Prescindir del testimonio de Jesús es deslealtad con uno mismo, falta de humanidad. Este hombre, de cuya existencia no se puede dudar, que se presenta como testigo de Dios (“he venido al mundo para dar testimonio de la Verdad”), es digno de fe o es un iluminado medio loco. De su vida y de su muerte se deduce que es digno de fe, luego también lo es en lo que nos dice de Dios. El nos dice que somos hijos de Dios, que Dios es nuestro Padre, un Padre bueno, misericordioso, que nos perdona, que quiere hacernos participar de su vida gloriosa eternamente. Aquí podríamos leer la maravilla del Sermón de la montaña. El sabe de lo que habla, puede hablar de Dios porque viene de Dios, vuelve a Dios a preparar nuestra morada. Lo que dice Jesús sobre Dios aclara, confirma y perfecciona lo que nosotros podemos barruntar sobre El con nuestra cabecita. Y lo que nosotros podemos saber de Dios por nuestra cuenta, queda confirmado, ampliado enriquecido con lo que Jesús nos dijo de una vez para siempre.

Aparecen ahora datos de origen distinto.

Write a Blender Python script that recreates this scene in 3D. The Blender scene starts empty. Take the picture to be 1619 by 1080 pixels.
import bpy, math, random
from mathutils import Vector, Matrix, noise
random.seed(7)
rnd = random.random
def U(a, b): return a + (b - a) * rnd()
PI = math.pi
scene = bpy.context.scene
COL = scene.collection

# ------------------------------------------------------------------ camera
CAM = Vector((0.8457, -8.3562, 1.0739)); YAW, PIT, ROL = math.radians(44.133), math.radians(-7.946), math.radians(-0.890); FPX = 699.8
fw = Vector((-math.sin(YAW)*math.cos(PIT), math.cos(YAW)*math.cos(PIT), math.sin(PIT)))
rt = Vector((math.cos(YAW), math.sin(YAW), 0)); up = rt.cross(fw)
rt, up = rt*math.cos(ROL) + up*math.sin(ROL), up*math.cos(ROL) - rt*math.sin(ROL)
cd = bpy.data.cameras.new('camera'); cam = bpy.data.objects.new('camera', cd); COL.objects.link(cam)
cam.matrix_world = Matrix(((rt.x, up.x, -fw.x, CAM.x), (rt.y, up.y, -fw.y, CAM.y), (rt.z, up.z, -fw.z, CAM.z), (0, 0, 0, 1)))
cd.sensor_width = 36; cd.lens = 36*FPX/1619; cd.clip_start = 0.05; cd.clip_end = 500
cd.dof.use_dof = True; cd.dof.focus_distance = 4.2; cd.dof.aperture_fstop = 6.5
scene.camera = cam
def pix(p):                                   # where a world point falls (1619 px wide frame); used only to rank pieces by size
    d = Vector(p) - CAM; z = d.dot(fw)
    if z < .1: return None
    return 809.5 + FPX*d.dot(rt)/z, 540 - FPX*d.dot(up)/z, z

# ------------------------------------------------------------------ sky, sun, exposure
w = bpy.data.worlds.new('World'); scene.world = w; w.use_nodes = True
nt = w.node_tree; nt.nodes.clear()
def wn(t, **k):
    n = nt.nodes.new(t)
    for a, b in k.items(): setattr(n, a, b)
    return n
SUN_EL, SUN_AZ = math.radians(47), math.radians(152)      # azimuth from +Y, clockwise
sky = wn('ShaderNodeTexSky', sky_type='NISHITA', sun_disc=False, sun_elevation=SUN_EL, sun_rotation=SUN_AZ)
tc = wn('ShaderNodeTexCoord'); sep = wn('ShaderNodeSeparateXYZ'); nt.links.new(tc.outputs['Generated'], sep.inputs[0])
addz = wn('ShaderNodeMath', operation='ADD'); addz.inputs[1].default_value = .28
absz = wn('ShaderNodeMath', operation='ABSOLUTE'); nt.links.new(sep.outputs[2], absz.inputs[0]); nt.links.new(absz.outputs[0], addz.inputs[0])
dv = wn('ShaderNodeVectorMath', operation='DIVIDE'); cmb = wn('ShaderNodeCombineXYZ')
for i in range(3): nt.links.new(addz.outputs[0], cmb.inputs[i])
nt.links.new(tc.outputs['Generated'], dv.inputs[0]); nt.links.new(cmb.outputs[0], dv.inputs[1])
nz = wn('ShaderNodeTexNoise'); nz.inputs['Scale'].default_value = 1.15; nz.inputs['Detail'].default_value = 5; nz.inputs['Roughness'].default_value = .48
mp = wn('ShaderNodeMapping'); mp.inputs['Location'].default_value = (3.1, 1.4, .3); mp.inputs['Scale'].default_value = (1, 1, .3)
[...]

Esta cuestión de la existencia de Dios no es indiferente. En torno a la afirmación y al conocimiento de Dios organizamos nuestra visión del mundo y toda la composición de nuestra vida interior. Podemos decir que somos consecuencia, reproducción en pequeño del Dios (o del ídolo) que adoramos. Si adoramos al dinero nos hacemos dinero, nada; si adoramos al Dios infinito y santo nos hacemos santos e infinitos. No es Dios fruto de los deseos del hombre, como decía Feuerbach, sino que los hombres somos fruto del Dios que adoramos. Pensadlo un poco.